Il dénonçait également l’appauvrissement et le danger d’une lecture trop fondamentaliste. En novembre 1902, le Père Lagrange va prononcer à Toulouse une série de conférences sur la méthode historico-critique. Dans l’une d’entre elles, il dénonce une exégèse qui prend

« tout à la lettre à force de suivre uniquement le sens littéral, oubliant qu’elle-même avait compris dans le sens littéral la métaphore et l’allégorie, nageant dans l’absolu, voyant les affirmations partout, et ne s’étonnant pas de posséder une histoire réelle et authentique de toute la race humaine dès les premiers commencements ».

Pour le Père Lagrange, cette double exigence, attachement à la tradition et rigueur scientifique, est source de fécondité et permet un enrichissement de la lecture spirituelle de la Bible. C’est ce qu’il montre dans un article sur la Genèse :

«car ce que j’admire le plus dans la doctrine catholique, c’est qu’elle est à la fois immuable et progressive. Pour l’esprit ce n’est pas une borne, c’est une règle. Elle s’impose à lui, mais elle sollicite son activité. Les grandes intelligences peuvent se livrer à loisir à leur passion dominante, le progrès dans la lumière. La vérité révélée ne se transforme pas, elle grandit. C’est un progrès parce que les acquisitions nouvelles se font sans rien enlever aux trésors du passé. Aussi l’histoire de l’exégèse est-elle la plus belle des histoires littéraires. »

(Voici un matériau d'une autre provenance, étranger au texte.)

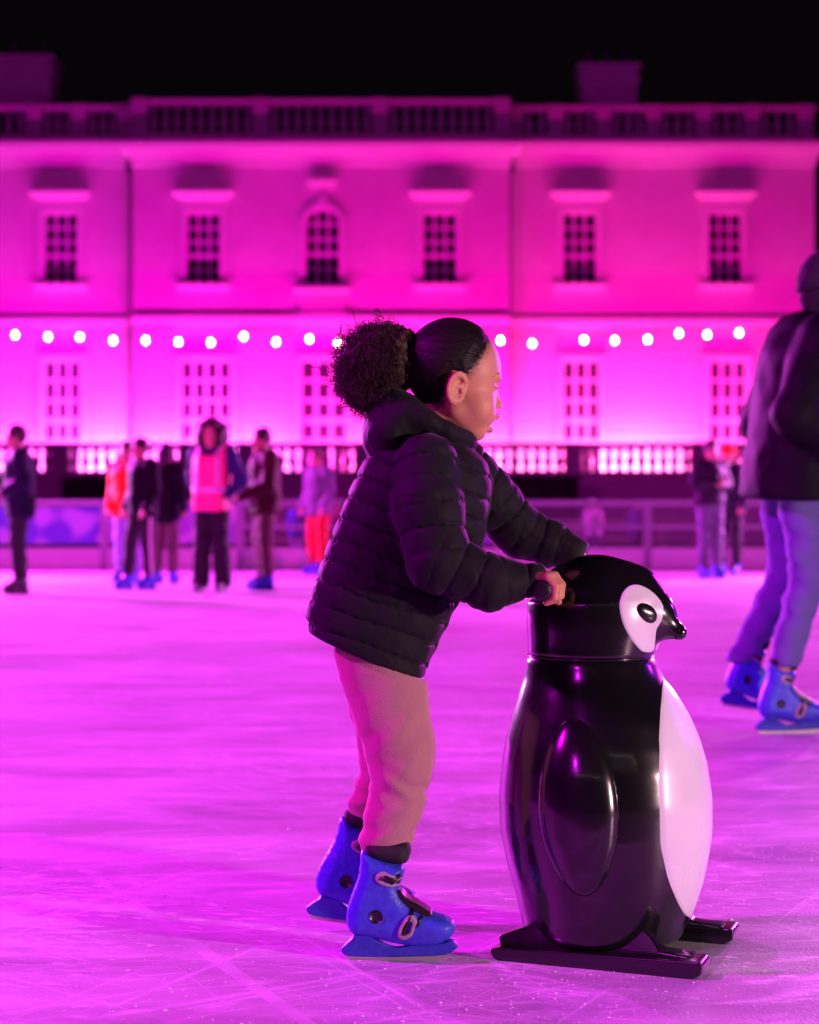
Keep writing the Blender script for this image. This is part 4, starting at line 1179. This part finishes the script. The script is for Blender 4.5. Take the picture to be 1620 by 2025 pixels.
    for side in (-1, 1):
        L = []
        up = band(((700, 690), (770, 660), (830, 700), (930, 720), (930, 790), (880, 800), (760, 785), (700, 745)), .0032, side)
        st1 = MB().tube([surf(Z4(*p), side, .003) for p in ((750, 722), (840, 738), (960, 715))], .0042, 6); st1.tube([surf(Z4(*p), side, .003) for p in ((830, 765), (960, 775))], .0034, 6)
        lo_ = band(((955, 1040), (1010, 1020), (1055, 1070), (1030, 1130), (1010, 1200), (935, 1245), (885, 1215), (890, 1150), (920, 1100)), .0042, side)
        st2 = MB().tube([surf(Z4(*p), side, .003) for p in ((935, 1190), (955, 1130), (985, 1060), (1010, 990))], .0042, 6); st2.tube([surf(Z4(*p), side, .003) for p in ((1040, 1120), (1090, 1040))], .003, 6)
        c = surf(Z4(706, 1045), side, 0); rv = MB()
        ringp = [(.012*math.cos(a), .012*math.sin(a)) for a in np.linspace(0, 6.283, 24, endpoint=False)]
        rim = [surf((c.x+a, c.z+b), side, .0014) for a, b in ringp]; k = len(rim)
        rv.add([tuple(p) for p in rim] + [tuple(c + Vector((0, side*.0028, 0)))] + [tuple(p - Vector((0, side*.004, 0))) for p in rim],
               [((i, (i+1) % k, k) if side < 0 else ((i+1) % k, i, k)) for i in range(k)] + [(i, (i+1) % k, k+1+(i+1) % k, k+1+i) for i in range(k)])
        L = [('buckle', up, M_buckle), ('buckle', lo_, M_buckle), ('strap', st1, M_blackp), ('strap', st2, M_blackp), ('rivet', rv, M_blackp)]
        out['side'][side] = [(nm, np.array(m.v), m.f, mt) for nm, m, mt in L]
    return out
BOOT = boot_meshes()
_bc = {}
def skate(parent, loc, yaw=0.0, pitch=0.0, scale=1.0, mats=None, detail=True):
    """one rental skate with its ankle over loc; meshes are moved into place"""
    mt = mats or {'skate_boot': M_boot, 'chassis': M_chassis, 'blade': M_steel, 'liner': M_knit, 'tongue': M_blackp}
    mw = Matrix.Translation(loc) @ Matrix.Rotation(yaw, 4, 'Z') @ Matrix.Translation((.12*scale, 0, 0)) @ Matrix.Rotation(pitch, 4, 'Y') @ Matrix.Translation((-.12*scale, 0, 0)) @ Matrix.Scale(scale, 4)
    def put(name, v, f, m, par):
        w = np.asarray(v, float) @ np.array(mw.to_3x3()).T + np.array(mw.translation); return obj(name, w, f, m, par, smooth=name not in ('blade',))
    root = put('skate_boot', *BOOT['skate_boot'], mt['skate_boot'], parent)
    for nm in ('chassis', 'blade', 'liner', 'tongue'): put(nm, *BOOT[nm], mt[nm], root)
    if detail:
        for s in (-1, 1):
            for nm, v, f, m in BOOT['side'][s]: put(nm, v, f, m, root)
    return root
dn = .80*FPX/(1898-CY)          # distance of the near skate from its blade's row
skate(girl, ((745-CX)/FPX*dn, dn, 0.0), R(-2), 0)
df = 3.285
skate(girl, ((668-CX)/FPX*df, df, 0.0), R(3), R(9), 1.02)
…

Aujourd’hui encore, où les gnoses et des idéologies tentent de remettre en cause l’interprétation des Écritures, le Père Lagrange nous invite à entrer dans une connaissance plus approfondie des Écritures. Lecture spirituelle qui nourrit notre foi, mais aussi lecture nourrie et éclairée par le travail de l’exégèse qui évite le repli frileux dans un fondamentaliste protecteur. Écoutons cette parole prophétique du Père Lagrange :

« je suis convaincu qu’il y a une campagne à continuer, où il y aura beaucoup d’ennuis à endure, de préjugés à vaincre, d’attaques à supporter patiemment. Mais alors pourquoi ne pas demeurer tranquille dans les voies frayées ? Parce que je suis passionnément épris de l’honneur de l’Église et qu’il me semble que cela va au bien des âmes ».